— START OF Provided records —

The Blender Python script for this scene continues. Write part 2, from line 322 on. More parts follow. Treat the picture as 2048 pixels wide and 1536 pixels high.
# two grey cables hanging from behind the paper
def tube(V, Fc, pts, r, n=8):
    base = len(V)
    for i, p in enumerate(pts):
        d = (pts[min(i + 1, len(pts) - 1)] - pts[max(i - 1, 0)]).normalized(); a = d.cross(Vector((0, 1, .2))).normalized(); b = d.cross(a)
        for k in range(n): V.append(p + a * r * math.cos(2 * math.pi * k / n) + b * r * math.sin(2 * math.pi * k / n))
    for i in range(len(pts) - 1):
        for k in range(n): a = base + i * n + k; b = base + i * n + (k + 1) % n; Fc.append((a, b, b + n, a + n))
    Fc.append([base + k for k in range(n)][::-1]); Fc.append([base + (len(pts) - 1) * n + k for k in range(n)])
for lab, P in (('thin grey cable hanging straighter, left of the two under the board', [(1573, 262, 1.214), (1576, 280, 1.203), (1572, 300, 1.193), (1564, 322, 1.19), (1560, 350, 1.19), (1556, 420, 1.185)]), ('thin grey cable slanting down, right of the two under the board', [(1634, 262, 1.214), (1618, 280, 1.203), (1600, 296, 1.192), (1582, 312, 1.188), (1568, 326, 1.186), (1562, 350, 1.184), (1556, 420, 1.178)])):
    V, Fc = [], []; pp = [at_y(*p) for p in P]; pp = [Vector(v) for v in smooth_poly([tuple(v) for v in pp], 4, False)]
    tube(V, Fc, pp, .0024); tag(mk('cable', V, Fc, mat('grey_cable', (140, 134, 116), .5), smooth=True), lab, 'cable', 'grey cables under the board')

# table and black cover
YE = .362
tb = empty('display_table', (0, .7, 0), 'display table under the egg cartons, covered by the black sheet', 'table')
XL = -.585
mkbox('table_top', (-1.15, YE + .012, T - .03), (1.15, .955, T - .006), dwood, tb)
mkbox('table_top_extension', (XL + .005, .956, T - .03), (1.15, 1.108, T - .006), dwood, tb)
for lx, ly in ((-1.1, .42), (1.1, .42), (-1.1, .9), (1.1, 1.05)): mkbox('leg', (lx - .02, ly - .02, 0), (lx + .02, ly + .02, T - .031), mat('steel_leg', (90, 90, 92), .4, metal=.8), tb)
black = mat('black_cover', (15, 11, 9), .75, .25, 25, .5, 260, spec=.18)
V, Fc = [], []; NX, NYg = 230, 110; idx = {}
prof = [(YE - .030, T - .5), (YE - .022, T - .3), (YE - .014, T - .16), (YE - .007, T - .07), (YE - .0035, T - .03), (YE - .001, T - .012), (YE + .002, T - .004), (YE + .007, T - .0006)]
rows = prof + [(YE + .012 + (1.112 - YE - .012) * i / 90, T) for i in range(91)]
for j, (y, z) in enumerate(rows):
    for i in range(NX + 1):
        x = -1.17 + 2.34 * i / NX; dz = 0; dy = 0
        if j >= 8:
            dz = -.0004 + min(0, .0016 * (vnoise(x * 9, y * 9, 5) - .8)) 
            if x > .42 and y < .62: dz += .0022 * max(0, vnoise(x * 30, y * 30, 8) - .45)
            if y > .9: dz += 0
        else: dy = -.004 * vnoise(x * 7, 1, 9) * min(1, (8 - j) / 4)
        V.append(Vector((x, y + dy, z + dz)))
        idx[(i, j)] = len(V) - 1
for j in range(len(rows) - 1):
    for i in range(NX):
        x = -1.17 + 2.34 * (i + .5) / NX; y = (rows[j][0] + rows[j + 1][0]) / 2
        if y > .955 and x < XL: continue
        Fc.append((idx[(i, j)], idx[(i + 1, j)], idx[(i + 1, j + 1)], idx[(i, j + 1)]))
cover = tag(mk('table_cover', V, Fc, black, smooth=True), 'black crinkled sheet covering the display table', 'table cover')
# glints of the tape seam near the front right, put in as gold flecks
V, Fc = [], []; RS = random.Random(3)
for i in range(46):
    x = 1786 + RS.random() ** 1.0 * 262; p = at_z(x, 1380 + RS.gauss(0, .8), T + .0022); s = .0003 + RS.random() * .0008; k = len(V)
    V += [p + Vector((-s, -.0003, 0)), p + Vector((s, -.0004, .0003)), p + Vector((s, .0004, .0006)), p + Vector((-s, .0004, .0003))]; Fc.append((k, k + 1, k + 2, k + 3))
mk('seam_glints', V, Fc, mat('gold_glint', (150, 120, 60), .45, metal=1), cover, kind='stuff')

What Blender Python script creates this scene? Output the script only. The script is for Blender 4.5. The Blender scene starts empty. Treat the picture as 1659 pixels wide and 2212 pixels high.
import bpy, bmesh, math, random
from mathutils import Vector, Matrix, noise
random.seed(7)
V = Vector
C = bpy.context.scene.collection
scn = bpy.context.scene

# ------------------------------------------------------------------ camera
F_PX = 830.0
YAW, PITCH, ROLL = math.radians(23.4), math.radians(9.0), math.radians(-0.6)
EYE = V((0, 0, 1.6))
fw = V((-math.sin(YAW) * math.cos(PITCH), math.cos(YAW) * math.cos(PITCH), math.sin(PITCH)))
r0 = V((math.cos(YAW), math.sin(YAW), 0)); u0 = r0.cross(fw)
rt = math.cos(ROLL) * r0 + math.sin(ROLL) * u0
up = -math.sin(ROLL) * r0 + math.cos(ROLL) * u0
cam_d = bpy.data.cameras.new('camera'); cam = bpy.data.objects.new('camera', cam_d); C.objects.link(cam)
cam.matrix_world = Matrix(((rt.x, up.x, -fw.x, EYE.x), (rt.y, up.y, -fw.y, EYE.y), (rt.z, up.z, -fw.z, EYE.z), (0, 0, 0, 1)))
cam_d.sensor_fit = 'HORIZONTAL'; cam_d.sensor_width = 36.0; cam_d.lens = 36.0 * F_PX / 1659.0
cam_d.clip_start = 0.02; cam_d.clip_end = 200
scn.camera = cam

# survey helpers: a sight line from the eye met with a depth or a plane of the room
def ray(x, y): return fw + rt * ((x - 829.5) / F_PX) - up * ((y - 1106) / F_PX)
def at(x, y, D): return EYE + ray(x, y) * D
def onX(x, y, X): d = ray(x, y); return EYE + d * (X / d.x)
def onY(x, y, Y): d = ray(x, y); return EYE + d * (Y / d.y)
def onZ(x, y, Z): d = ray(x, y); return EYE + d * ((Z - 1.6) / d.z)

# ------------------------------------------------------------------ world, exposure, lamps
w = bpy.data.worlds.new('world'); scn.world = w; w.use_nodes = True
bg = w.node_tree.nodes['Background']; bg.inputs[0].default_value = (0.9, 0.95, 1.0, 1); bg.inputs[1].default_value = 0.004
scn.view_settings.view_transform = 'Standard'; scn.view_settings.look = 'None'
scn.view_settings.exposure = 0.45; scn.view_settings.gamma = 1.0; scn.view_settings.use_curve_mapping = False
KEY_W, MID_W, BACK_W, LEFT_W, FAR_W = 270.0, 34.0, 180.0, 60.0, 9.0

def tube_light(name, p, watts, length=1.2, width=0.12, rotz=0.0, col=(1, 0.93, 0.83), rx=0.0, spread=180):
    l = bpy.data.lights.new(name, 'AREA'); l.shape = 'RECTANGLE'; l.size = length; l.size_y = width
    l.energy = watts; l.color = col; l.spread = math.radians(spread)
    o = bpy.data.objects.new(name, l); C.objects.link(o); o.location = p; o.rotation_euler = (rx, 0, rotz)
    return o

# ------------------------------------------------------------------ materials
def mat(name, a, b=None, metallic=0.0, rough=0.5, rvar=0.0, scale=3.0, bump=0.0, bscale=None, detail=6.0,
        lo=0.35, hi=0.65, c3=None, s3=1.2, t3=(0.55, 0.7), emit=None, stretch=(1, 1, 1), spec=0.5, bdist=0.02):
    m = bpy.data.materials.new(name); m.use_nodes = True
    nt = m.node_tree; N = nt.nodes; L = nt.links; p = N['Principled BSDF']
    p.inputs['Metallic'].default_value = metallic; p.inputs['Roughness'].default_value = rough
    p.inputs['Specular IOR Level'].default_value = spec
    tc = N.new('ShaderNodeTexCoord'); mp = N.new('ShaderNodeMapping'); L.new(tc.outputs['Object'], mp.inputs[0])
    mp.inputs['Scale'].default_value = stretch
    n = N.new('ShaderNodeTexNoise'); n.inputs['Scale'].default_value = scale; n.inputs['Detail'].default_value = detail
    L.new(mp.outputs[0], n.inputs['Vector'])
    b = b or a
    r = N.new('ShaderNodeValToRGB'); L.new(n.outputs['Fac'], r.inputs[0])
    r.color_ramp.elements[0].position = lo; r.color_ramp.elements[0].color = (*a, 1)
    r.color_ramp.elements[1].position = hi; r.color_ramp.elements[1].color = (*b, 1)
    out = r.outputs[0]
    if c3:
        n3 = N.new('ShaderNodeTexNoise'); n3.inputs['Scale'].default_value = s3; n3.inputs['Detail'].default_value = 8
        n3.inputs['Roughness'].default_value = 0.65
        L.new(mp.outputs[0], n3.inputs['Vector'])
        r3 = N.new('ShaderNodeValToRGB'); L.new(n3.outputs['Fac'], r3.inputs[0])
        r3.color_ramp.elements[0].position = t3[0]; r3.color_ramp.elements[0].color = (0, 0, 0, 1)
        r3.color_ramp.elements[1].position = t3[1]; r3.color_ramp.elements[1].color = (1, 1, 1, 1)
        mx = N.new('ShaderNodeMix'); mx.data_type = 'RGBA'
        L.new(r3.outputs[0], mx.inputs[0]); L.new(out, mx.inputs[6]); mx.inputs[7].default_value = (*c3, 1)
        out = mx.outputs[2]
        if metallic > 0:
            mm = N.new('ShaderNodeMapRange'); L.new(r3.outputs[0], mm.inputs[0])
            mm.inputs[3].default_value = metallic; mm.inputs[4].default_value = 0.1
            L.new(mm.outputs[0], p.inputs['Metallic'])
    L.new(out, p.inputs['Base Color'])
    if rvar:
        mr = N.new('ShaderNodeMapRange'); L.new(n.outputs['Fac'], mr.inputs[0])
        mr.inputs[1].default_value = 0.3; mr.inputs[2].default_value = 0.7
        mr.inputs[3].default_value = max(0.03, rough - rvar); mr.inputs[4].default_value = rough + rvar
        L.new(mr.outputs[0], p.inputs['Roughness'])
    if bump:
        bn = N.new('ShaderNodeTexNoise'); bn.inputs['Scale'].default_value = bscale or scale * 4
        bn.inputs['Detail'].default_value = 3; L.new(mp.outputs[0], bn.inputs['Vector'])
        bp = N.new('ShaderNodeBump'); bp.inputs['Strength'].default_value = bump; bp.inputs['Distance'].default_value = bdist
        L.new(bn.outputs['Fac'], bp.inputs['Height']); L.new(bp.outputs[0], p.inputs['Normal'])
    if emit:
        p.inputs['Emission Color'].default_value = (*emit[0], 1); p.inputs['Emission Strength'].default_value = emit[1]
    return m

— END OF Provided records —

From the entries above, extract only the lines running from the one containing "What Blender Python" through the one containing "scn = bpy.context.scene", inclusive.

What Blender Python script creates this scene? Output the script only. The script is for Blender 4.5. The Blender scene starts empty. Treat the picture as 1659 pixels wide and 2212 pixels high.
import bpy, bmesh, math, random
from mathutils import Vector, Matrix, noise
random.seed(7)
V = Vector
C = bpy.context.scene.collection
scn = bpy.context.scene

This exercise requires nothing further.